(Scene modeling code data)
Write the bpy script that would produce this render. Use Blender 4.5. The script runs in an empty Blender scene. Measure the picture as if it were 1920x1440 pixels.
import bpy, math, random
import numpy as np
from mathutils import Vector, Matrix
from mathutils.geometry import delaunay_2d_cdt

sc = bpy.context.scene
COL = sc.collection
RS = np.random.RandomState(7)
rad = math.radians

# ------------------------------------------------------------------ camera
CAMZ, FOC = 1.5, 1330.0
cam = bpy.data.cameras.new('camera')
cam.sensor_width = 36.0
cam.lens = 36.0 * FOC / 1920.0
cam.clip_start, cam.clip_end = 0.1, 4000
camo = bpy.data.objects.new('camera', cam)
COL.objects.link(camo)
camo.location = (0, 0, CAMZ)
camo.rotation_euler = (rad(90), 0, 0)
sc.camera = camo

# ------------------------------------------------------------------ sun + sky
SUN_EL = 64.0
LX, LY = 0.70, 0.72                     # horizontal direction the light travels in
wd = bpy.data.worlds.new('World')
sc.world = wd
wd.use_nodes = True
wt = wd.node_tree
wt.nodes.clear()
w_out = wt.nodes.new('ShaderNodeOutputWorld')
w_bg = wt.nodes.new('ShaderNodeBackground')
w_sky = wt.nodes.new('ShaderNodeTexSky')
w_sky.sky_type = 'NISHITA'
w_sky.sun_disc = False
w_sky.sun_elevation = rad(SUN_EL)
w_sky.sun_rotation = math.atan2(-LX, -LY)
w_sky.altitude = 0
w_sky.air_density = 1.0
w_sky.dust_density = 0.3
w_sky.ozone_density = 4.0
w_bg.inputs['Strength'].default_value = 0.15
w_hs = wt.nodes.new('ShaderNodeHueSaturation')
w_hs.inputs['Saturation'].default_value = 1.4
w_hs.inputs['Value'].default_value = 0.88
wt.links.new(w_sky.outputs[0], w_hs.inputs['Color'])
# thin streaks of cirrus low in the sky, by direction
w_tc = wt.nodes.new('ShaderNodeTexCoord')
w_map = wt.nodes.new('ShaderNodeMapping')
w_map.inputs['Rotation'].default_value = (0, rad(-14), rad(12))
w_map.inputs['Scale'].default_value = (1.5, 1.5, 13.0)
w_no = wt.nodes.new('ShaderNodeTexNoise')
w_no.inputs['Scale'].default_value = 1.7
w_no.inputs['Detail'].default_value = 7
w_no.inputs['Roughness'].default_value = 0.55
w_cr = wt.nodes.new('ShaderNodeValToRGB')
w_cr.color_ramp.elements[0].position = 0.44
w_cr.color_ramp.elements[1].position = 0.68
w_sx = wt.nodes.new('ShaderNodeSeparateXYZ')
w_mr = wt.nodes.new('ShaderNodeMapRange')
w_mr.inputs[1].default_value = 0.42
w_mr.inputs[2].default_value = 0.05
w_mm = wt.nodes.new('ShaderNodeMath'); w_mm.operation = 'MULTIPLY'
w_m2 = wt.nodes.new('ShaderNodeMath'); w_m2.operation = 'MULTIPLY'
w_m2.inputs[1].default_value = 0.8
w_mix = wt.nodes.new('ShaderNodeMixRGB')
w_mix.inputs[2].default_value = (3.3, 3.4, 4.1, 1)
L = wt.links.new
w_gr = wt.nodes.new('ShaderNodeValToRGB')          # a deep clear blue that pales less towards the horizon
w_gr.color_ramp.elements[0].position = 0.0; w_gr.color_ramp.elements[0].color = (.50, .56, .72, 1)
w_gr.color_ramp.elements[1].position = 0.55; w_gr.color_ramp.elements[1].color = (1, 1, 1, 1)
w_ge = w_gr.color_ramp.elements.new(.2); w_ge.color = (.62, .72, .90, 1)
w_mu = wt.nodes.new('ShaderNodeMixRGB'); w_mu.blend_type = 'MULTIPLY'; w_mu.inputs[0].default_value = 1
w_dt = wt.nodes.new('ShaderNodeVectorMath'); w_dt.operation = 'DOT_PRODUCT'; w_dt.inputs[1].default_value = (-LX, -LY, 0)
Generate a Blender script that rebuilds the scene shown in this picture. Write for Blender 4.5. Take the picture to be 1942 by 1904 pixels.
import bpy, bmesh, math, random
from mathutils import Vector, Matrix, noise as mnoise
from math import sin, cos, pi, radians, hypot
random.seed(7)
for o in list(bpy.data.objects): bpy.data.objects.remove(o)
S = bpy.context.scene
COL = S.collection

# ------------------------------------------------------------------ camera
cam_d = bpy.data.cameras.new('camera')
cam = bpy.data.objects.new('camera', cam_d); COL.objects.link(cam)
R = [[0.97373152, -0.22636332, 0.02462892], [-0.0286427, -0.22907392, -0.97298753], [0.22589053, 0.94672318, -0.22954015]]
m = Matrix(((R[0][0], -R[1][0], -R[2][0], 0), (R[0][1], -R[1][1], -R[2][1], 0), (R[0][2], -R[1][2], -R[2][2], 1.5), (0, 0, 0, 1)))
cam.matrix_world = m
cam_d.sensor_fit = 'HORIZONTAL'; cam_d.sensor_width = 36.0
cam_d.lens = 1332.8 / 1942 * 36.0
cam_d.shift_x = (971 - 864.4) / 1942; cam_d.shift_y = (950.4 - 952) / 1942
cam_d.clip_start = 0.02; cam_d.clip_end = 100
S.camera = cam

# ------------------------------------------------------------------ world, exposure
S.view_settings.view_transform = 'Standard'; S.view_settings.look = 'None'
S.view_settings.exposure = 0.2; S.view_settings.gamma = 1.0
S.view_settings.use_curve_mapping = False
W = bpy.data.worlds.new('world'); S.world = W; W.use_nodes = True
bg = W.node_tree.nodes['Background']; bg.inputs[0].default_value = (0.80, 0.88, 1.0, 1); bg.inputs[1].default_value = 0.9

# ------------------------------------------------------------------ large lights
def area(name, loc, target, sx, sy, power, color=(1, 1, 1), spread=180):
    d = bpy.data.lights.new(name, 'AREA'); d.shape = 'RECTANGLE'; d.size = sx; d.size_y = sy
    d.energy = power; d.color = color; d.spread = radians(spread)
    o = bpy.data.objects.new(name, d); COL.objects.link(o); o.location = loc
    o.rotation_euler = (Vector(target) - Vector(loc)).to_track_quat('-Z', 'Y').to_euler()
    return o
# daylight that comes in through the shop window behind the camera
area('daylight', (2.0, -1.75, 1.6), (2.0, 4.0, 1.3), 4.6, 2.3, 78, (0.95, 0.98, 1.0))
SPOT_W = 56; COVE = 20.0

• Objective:
Extract the complete listing verbatim.

• Reply:
Write the bpy script that would produce this render. Use Blender 4.5. The script runs in an empty Blender scene. Measure the picture as if it were 1920x1440 pixels.
import bpy, math, random
import numpy as np
from mathutils import Vector, Matrix
from mathutils.geometry import delaunay_2d_cdt

sc = bpy.context.scene
COL = sc.collection
RS = np.random.RandomState(7)
rad = math.radians

# ------------------------------------------------------------------ camera
CAMZ, FOC = 1.5, 1330.0
cam = bpy.data.cameras.new('camera')
cam.sensor_width = 36.0
cam.lens = 36.0 * FOC / 1920.0
cam.clip_start, cam.clip_end = 0.1, 4000
camo = bpy.data.objects.new('camera', cam)
COL.objects.link(camo)
camo.location = (0, 0, CAMZ)
camo.rotation_euler = (rad(90), 0, 0)
sc.camera = camo

# ------------------------------------------------------------------ sun + sky
SUN_EL = 64.0
LX, LY = 0.70, 0.72                     # horizontal direction the light travels in
wd = bpy.data.worlds.new('World')
sc.world = wd
wd.use_nodes = True
wt = wd.node_tree
wt.nodes.clear()
w_out = wt.nodes.new('ShaderNodeOutputWorld')
w_bg = wt.nodes.new('ShaderNodeBackground')
w_sky = wt.nodes.new('ShaderNodeTexSky')
w_sky.sky_type = 'NISHITA'
w_sky.sun_disc = False
w_sky.sun_elevation = rad(SUN_EL)
w_sky.sun_rotation = math.atan2(-LX, -LY)
w_sky.altitude = 0
w_sky.air_density = 1.0
w_sky.dust_density = 0.3
w_sky.ozone_density = 4.0
w_bg.inputs['Strength'].default_value = 0.15
w_hs = wt.nodes.new('ShaderNodeHueSaturation')
w_hs.inputs['Saturation'].default_value = 1.4
w_hs.inputs['Value'].default_value = 0.88
wt.links.new(w_sky.outputs[0], w_hs.inputs['Color'])
# thin streaks of cirrus low in the sky, by direction
w_tc = wt.nodes.new('ShaderNodeTexCoord')
w_map = wt.nodes.new('ShaderNodeMapping')
w_map.inputs['Rotation'].default_value = (0, rad(-14), rad(12))
w_map.inputs['Scale'].default_value = (1.5, 1.5, 13.0)
w_no = wt.nodes.new('ShaderNodeTexNoise')
w_no.inputs['Scale'].default_value = 1.7
w_no.inputs['Detail'].default_value = 7
w_no.inputs['Roughness'].default_value = 0.55
w_cr = wt.nodes.new('ShaderNodeValToRGB')
w_cr.color_ramp.elements[0].position = 0.44
w_cr.color_ramp.elements[1].position = 0.68
w_sx = wt.nodes.new('ShaderNodeSeparateXYZ')
w_mr = wt.nodes.new('ShaderNodeMapRange')
w_mr.inputs[1].default_value = 0.42
w_mr.inputs[2].default_value = 0.05
w_mm = wt.nodes.new('ShaderNodeMath'); w_mm.operation = 'MULTIPLY'
w_m2 = wt.nodes.new('ShaderNodeMath'); w_m2.operation = 'MULTIPLY'
w_m2.inputs[1].default_value = 0.8
w_mix = wt.nodes.new('ShaderNodeMixRGB')
w_mix.inputs[2].default_value = (3.3, 3.4, 4.1, 1)
L = wt.links.new
w_gr = wt.nodes.new('ShaderNodeValToRGB')          # a deep clear blue that pales less towards the horizon
w_gr.color_ramp.elements[0].position = 0.0; w_gr.color_ramp.elements[0].color = (.50, .56, .72, 1)
w_gr.color_ramp.elements[1].position = 0.55; w_gr.color_ramp.elements[1].color = (1, 1, 1, 1)
w_ge = w_gr.color_ramp.elements.new(.2); w_ge.color = (.62, .72, .90, 1)
w_mu = wt.nodes.new('ShaderNodeMixRGB'); w_mu.blend_type = 'MULTIPLY'; w_mu.inputs[0].default_value = 1
w_dt = wt.nodes.new('ShaderNodeVectorMath'); w_dt.operation = 'DOT_PRODUCT'; w_dt.inputs[1].default_value = (-LX, -LY, 0)
Generate a Blender script that rebuilds the scene shown in this picture. Write for Blender 4.5. Take the picture to be 1942 by 1904 pixels.
import bpy, bmesh, math, random
from mathutils import Vector, Matrix, noise as mnoise
from math import sin, cos, pi, radians, hypot
random.seed(7)
for o in list(bpy.data.objects): bpy.data.objects.remove(o)
S = bpy.context.scene
COL = S.collection

# ------------------------------------------------------------------ camera
cam_d = bpy.data.cameras.new('camera')
cam = bpy.data.objects.new('camera', cam_d); COL.objects.link(cam)
R = [[0.97373152, -0.22636332, 0.02462892], [-0.0286427, -0.22907392, -0.97298753], [0.22589053, 0.94672318, -0.22954015]]
m = Matrix(((R[0][0], -R[1][0], -R[2][0], 0), (R[0][1], -R[1][1], -R[2][1], 0), (R[0][2], -R[1][2], -R[2][2], 1.5), (0, 0, 0, 1)))
cam.matrix_world = m
cam_d.sensor_fit = 'HORIZONTAL'; cam_d.sensor_width = 36.0
cam_d.lens = 1332.8 / 1942 * 36.0
cam_d.shift_x = (971 - 864.4) / 1942; cam_d.shift_y = (950.4 - 952) / 1942
cam_d.clip_start = 0.02; cam_d.clip_end = 100
S.camera = cam

# ------------------------------------------------------------------ world, exposure
S.view_settings.view_transform = 'Standard'; S.view_settings.look = 'None'
S.view_settings.exposure = 0.2; S.view_settings.gamma = 1.0
S.view_settings.use_curve_mapping = False
W = bpy.data.worlds.new('world'); S.world = W; W.use_nodes = True
bg = W.node_tree.nodes['Background']; bg.inputs[0].default_value = (0.80, 0.88, 1.0, 1); bg.inputs[1].default_value = 0.9

# ------------------------------------------------------------------ large lights
def area(name, loc, target, sx, sy, power, color=(1, 1, 1), spread=180):
    d = bpy.data.lights.new(name, 'AREA'); d.shape = 'RECTANGLE'; d.size = sx; d.size_y = sy
    d.energy = power; d.color = color; d.spread = radians(spread)
    o = bpy.data.objects.new(name, d); COL.objects.link(o); o.location = loc
    o.rotation_euler = (Vector(target) - Vector(loc)).to_track_quat('-Z', 'Y').to_euler()
    return o
# daylight that comes in through the shop window behind the camera
area('daylight', (2.0, -1.75, 1.6), (2.0, 4.0, 1.3), 4.6, 2.3, 78, (0.95, 0.98, 1.0))
SPOT_W = 56; COVE = 20.0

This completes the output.